Senti falta no texto do fato de Holden ter sido muito apaixonado pela atriz e que Bogart dizia q ela era péssima atriz. Interessante ressaltar que em meio a offscreen pegando fogo, conseguiram entregar um filme tão delicado e que passam um sentimentalismo tão genuíno.


abs!

Marcos Eduardo Nascimento disse...

Cris, boa noite. Concordo com o seu texto e comentarios dos colegas, sobre o teor de aparencia de Sabrina. O diretor soube explorar esse tema muitissimo bem. Afinal, é dificil mesmo sabermos onde o superficial termina e o sentimento começa. Esse tema é universal, infelizmente, faz parte das relações humanas. Sabrina é um grande representante da Era de Ouro. Item indispensavel na coleção de qualquer fã de cinema. O elenco afinado e a direção primorosa fazem de Sabrina, diversão garantida!

Abraços.

Anônimo disse...

Acho fantástico quando você escreve sobre filmes com a Audrey Hepburn. Os textos ganham um toque de clássico inestimável.
Cris, quando que você vai aparecer lá no blog? Estou esperando seus comentários exemplares.
Abraços!

Hudson disse...

Uma das coisas de que mais gosto nessa obra é a sensualidade latente da protagonista. Pelos outros filmes da Audrey, parece-me que é próprio da atriz, mas neste tem uma importância toda peculiar, diferente do Bonequinha de Luxo, por exemplo, onde a personagem PRECISA ser sensual (à sua medida).
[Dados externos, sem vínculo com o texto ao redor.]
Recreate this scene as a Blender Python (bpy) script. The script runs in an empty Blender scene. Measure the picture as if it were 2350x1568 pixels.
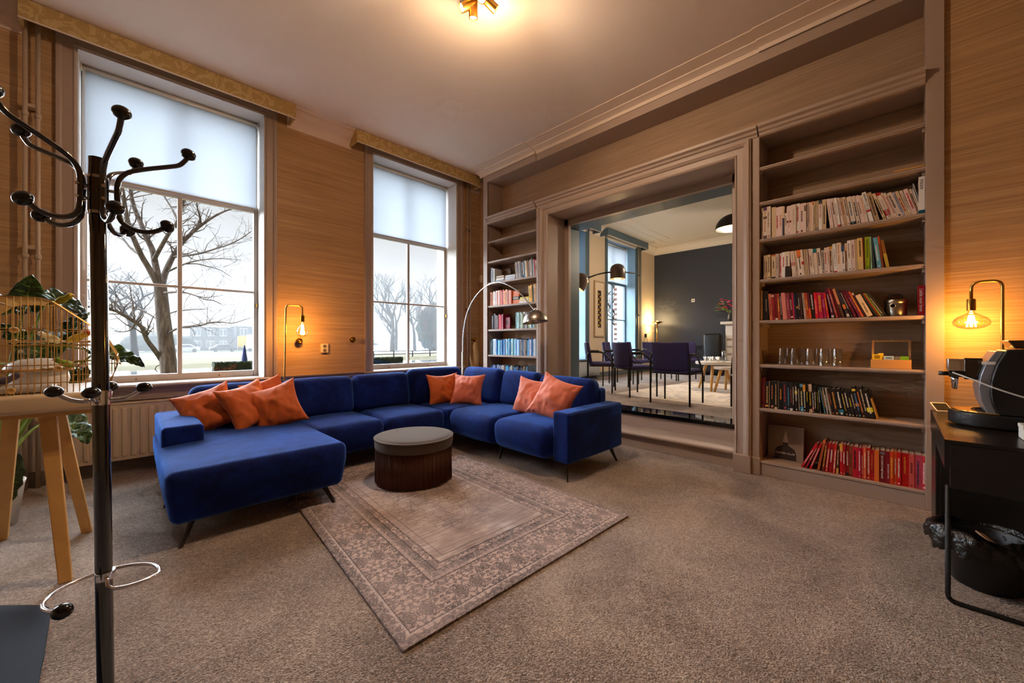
import bpy, bmesh, math, random
from mathutils import Vector, Matrix, noise as mnoise

SC = bpy.context.scene
COL = SC.collection
PI = math.pi

# ------------------------------------------------------------------ camera
cam_d = bpy.data.cameras.new('camera')
cam_d.sensor_width = 36.0
cam_d.lens = 889.5 / 2350 * 36.0
cam_d.clip_start = 0.05
cam_d.clip_end = 600
cam = bpy.data.objects.new('camera', cam_d)
COL.objects.link(cam)
cam.location = (0, 0, 1.2)
cam.rotation_euler = (PI / 2, 0, -PI / 4)
SC.camera = cam

# ------------------------------------------------------------------ sky, daylight, exposure
W = bpy.data.worlds.new('overcast_sky')
SC.world = W
W.use_nodes = True
wbg = W.node_tree.nodes['Background']
wbg.inputs[0].default_value = (0.80, 0.82, 0.85, 1)
wbg.inputs[1].default_value = SKY_STRENGTH = 1.0
sun_d = bpy.data.lights.new('overcast_daylight', 'SUN')
sun_d.energy = 50.0
sun_d.angle = math.radians(140)
sun_d.color = (0.80, 0.90, 1.0)
sun = bpy.data.objects.new('overcast_daylight', sun_d)
COL.objects.link(sun)
sun.rotation_euler = Vector((0.30, -1.0, -0.05)).to_track_quat('-Z', 'Y').to_euler()

vs = SC.view_settings
vs.view_transform = 'Standard'
vs.look = 'None'
vs.exposure = 0.12
vs.gamma = 1.0
vs.use_curve_mapping = False
cy = SC.cycles
cy.use_denoising = True
cy.use_adaptive_sampling = True
cy.adaptive_threshold = 0.12
cy.adaptive_min_samples = 12
cy.max_bounces = 7
cy.diffuse_bounces = 4
cy.glossy_bounces = 3
cy.transmission_bounces = 3
cy.transparent_max_bounces = 12
cy.volume_bounces = 0
cy.sample_clamp_indirect = 6.0
cy.caustics_reflective = False
cy.caustics_refractive = False

# ------------------------------------------------------------------ mesh helpers
ORG = {}


def V(*a):
    return Vector(a)


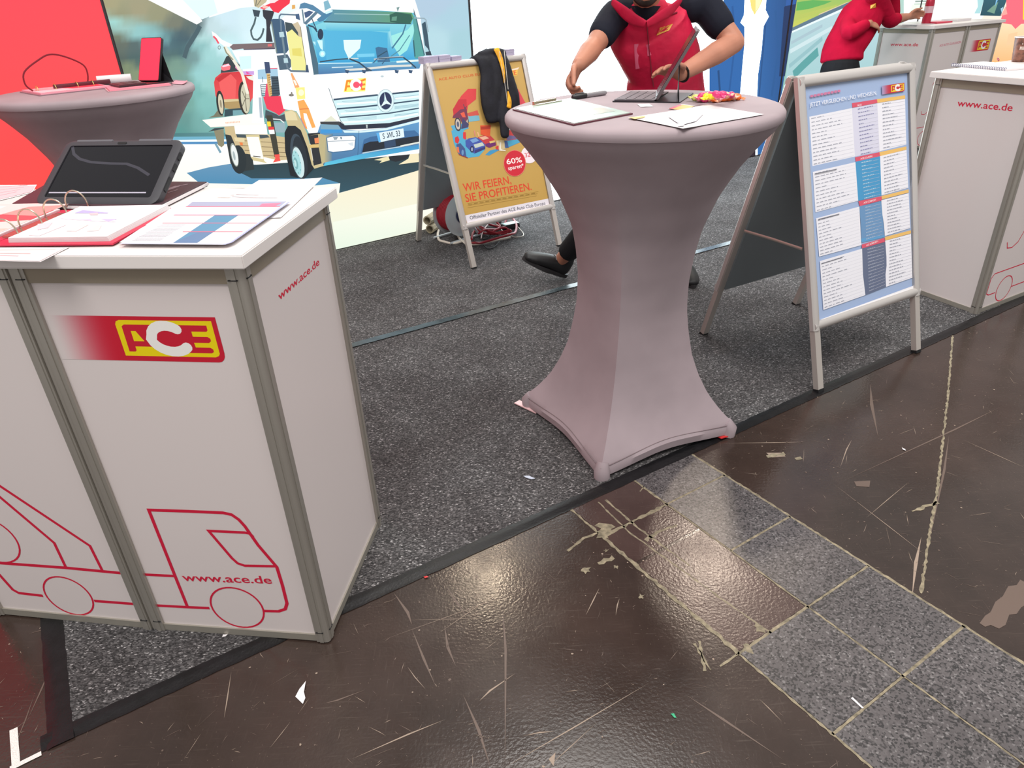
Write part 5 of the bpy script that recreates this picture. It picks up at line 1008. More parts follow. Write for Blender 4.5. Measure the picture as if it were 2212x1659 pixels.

Lindo, lindo.

Parabéns, Cris!

Reinaldo Glioche disse...

Gosto muito desse filme e apreciei o seu recorte sobre a feminilidade de Audrey. De fato, a atriz ajudou a patentear a feminilidade como um objeto de culto no cinema.
Acho esse filme de Wilder bastante agradável. Como vc disse, não envelheceu e conseguiu ficar ainda melhor depois do remake de Sidney Pollack com um deslocado Harrison Ford.
Abs

Wallace Andrioli Guedes disse...

O filme é uma graça mesmo, mas confesso que, por alguns momentos, esperei algo mais encantador, talvez no nível de Bonequinha de Luxo. Não é o caso, mas ver Hepburn, Bogart e Holden juntos vale muito a pena.